> **Information shown**
========================================================================

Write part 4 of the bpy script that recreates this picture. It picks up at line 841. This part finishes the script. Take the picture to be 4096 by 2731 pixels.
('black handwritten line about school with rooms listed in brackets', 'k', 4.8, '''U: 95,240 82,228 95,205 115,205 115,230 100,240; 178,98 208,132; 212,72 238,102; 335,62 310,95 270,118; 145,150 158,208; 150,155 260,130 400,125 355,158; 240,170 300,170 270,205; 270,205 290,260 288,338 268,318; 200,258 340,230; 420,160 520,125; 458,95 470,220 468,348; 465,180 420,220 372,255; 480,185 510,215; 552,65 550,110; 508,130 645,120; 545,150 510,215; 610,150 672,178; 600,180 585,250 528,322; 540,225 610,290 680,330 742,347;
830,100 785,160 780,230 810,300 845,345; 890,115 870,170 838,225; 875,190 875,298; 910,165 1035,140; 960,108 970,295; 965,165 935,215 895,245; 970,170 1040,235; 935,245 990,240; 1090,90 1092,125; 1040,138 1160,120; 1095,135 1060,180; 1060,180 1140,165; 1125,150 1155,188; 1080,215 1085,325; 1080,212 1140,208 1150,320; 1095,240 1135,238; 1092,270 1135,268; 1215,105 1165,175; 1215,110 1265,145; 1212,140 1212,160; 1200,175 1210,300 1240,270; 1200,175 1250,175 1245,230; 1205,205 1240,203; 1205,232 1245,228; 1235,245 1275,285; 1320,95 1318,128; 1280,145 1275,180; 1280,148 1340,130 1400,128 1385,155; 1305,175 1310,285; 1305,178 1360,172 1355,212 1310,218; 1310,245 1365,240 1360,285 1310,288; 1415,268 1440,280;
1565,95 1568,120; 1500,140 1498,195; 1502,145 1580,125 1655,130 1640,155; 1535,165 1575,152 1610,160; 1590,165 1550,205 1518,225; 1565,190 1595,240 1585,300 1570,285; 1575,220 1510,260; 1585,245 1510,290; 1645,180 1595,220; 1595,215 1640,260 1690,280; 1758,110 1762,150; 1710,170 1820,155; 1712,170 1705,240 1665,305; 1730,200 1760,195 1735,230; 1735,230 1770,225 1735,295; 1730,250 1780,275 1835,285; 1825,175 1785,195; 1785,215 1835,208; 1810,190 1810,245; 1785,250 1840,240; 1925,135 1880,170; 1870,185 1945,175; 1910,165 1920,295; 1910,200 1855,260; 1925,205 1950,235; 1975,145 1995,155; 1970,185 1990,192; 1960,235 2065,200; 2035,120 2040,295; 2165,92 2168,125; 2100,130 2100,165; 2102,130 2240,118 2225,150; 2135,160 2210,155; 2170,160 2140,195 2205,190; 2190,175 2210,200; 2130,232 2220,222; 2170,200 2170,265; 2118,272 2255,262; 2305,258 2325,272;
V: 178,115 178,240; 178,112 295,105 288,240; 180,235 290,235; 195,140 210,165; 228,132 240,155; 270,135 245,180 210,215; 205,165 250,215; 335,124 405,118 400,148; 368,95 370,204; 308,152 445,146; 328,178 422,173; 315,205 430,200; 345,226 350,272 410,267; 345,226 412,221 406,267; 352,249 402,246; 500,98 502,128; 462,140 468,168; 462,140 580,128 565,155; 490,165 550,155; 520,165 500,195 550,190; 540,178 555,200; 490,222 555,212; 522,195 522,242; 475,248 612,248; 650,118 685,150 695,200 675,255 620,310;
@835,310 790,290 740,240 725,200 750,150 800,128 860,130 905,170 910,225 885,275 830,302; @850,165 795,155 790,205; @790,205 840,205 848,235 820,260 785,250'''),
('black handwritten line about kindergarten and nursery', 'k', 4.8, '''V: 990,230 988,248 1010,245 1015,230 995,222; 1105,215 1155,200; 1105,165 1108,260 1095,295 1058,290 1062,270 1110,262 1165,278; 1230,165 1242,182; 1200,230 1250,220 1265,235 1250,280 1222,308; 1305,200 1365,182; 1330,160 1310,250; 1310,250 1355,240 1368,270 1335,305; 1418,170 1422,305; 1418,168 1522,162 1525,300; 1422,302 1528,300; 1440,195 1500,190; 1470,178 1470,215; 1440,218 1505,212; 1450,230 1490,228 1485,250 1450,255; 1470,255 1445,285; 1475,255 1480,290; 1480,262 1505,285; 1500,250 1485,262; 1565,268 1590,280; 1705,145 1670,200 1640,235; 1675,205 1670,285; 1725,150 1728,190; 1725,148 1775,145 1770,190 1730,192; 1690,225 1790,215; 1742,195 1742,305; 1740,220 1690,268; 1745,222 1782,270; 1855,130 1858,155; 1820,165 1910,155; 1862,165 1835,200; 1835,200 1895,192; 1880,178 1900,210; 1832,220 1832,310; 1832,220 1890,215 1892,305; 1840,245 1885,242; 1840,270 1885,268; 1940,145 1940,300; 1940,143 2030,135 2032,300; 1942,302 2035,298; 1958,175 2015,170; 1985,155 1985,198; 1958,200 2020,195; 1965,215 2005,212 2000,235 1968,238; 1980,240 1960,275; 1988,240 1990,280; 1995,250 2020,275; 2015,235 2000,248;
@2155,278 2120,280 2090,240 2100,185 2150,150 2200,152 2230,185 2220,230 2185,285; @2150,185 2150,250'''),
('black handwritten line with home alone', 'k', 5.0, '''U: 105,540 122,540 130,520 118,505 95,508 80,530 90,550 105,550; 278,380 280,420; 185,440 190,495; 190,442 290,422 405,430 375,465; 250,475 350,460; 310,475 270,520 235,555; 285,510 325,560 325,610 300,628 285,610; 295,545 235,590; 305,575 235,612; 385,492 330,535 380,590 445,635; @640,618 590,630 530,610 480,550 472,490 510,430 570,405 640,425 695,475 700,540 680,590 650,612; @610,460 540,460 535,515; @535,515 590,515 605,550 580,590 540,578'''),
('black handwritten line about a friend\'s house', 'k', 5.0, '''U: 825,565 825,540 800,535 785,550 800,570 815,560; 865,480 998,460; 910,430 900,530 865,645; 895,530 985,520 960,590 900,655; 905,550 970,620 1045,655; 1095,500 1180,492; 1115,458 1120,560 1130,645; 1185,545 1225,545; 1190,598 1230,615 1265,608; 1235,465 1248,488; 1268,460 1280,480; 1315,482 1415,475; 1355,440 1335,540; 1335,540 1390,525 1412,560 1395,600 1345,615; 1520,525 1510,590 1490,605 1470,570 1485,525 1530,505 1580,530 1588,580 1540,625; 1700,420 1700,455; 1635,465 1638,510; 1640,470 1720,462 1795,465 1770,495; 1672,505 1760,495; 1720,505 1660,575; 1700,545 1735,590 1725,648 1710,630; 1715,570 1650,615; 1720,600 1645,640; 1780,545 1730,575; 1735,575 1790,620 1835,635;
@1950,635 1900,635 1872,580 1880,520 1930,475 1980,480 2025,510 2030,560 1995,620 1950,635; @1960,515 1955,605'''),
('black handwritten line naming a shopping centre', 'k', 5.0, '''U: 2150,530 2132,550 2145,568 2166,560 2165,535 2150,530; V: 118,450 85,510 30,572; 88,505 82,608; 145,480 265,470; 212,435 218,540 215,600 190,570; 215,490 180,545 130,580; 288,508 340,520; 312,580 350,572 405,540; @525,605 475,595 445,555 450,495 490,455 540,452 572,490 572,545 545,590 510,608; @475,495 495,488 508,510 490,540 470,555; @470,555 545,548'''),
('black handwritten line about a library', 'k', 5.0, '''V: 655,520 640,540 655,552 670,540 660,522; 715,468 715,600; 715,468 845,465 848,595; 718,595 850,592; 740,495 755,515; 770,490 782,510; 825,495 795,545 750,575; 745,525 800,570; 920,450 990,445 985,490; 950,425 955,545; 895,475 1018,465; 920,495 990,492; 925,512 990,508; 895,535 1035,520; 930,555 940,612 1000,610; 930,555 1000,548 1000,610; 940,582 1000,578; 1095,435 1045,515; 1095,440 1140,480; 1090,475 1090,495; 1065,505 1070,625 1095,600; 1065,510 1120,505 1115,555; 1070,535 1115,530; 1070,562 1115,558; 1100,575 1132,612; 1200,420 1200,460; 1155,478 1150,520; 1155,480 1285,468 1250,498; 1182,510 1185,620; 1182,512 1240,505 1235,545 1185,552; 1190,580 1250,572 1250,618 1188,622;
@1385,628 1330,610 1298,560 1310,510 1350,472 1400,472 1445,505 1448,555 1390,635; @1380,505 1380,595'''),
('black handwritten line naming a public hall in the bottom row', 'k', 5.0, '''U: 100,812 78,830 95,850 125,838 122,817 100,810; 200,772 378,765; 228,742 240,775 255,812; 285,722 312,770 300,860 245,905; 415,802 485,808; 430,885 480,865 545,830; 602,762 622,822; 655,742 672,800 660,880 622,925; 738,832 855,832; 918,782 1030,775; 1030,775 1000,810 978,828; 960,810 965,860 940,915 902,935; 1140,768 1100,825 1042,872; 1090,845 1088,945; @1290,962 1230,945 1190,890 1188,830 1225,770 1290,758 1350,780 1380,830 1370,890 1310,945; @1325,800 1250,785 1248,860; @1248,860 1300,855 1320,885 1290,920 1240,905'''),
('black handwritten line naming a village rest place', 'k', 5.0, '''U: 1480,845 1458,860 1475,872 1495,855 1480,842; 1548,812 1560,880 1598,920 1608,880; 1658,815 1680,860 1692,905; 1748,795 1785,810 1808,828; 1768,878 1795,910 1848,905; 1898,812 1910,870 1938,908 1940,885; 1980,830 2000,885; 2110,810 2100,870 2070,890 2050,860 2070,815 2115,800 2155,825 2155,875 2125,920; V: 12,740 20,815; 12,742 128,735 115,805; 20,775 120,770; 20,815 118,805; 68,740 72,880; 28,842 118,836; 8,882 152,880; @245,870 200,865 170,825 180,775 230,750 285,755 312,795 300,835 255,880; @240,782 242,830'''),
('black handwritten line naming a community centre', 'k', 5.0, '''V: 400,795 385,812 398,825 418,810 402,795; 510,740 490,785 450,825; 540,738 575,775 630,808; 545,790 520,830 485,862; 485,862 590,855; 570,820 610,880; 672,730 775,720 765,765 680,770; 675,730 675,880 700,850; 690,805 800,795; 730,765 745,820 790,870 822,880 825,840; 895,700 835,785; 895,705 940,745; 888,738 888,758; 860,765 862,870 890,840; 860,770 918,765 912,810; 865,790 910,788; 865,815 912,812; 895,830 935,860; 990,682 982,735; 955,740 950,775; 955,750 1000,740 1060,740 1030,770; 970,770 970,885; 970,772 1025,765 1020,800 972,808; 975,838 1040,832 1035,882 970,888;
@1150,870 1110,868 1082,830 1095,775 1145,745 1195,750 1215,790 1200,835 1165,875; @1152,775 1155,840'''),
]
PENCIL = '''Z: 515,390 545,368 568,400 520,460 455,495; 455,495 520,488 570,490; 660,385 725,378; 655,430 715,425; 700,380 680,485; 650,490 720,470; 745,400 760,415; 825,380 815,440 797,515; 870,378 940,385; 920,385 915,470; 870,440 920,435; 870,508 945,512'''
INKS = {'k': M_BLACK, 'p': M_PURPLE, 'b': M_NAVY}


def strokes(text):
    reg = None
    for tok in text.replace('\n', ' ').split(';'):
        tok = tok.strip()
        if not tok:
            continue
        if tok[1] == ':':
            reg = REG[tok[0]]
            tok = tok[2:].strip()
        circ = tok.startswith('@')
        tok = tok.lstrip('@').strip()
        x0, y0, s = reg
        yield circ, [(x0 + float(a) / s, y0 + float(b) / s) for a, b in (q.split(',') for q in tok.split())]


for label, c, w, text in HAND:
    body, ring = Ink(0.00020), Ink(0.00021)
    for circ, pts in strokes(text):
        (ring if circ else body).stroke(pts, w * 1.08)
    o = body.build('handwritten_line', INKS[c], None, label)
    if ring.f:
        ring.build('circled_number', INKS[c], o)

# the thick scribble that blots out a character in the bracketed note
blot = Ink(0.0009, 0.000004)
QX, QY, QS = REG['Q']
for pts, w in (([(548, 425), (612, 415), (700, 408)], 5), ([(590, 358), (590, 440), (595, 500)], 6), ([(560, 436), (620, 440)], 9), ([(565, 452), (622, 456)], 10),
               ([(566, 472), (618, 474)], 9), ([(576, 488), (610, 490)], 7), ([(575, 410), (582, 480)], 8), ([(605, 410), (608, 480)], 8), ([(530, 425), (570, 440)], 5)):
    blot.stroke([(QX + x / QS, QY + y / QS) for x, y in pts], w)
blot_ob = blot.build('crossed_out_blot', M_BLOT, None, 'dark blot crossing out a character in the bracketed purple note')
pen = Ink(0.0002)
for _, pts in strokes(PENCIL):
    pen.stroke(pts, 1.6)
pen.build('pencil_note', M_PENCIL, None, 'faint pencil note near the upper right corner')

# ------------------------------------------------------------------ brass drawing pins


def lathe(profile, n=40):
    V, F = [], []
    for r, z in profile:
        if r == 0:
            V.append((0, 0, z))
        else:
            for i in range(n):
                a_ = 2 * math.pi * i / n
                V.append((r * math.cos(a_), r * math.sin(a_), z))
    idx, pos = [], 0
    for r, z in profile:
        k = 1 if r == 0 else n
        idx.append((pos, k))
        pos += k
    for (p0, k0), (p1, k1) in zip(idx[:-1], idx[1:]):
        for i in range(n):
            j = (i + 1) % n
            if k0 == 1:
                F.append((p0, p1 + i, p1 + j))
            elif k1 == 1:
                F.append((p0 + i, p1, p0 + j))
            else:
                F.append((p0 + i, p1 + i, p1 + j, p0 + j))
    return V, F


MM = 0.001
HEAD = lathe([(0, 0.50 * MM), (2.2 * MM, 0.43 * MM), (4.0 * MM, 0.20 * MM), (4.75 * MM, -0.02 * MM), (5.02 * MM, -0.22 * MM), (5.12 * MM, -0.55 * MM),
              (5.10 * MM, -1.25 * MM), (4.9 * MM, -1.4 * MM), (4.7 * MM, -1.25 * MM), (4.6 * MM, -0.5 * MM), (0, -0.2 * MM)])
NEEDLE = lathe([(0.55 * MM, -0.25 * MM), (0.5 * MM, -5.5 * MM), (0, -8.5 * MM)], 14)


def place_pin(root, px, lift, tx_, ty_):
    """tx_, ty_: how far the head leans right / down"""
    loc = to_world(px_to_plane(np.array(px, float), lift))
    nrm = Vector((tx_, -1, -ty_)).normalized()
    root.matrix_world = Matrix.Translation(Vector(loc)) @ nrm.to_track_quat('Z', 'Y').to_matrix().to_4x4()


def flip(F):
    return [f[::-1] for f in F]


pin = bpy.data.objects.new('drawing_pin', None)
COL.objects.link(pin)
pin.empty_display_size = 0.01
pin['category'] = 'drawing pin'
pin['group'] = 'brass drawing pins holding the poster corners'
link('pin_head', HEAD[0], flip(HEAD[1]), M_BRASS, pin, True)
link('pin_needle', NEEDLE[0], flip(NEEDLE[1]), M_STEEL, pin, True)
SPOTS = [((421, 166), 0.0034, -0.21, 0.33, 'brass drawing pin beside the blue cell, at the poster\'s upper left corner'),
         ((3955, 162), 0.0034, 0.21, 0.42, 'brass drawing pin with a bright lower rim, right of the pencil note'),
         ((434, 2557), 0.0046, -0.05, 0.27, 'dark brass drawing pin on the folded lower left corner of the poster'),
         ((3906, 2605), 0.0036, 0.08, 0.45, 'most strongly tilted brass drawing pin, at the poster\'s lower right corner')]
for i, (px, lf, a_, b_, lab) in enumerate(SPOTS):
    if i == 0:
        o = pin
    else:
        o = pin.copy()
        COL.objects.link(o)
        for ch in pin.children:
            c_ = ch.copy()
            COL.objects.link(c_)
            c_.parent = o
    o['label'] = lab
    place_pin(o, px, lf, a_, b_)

========================================================================

> **Given request**
Of all the lines above, how many contain the word "that"? Answer with only the number.

> **The solution**
2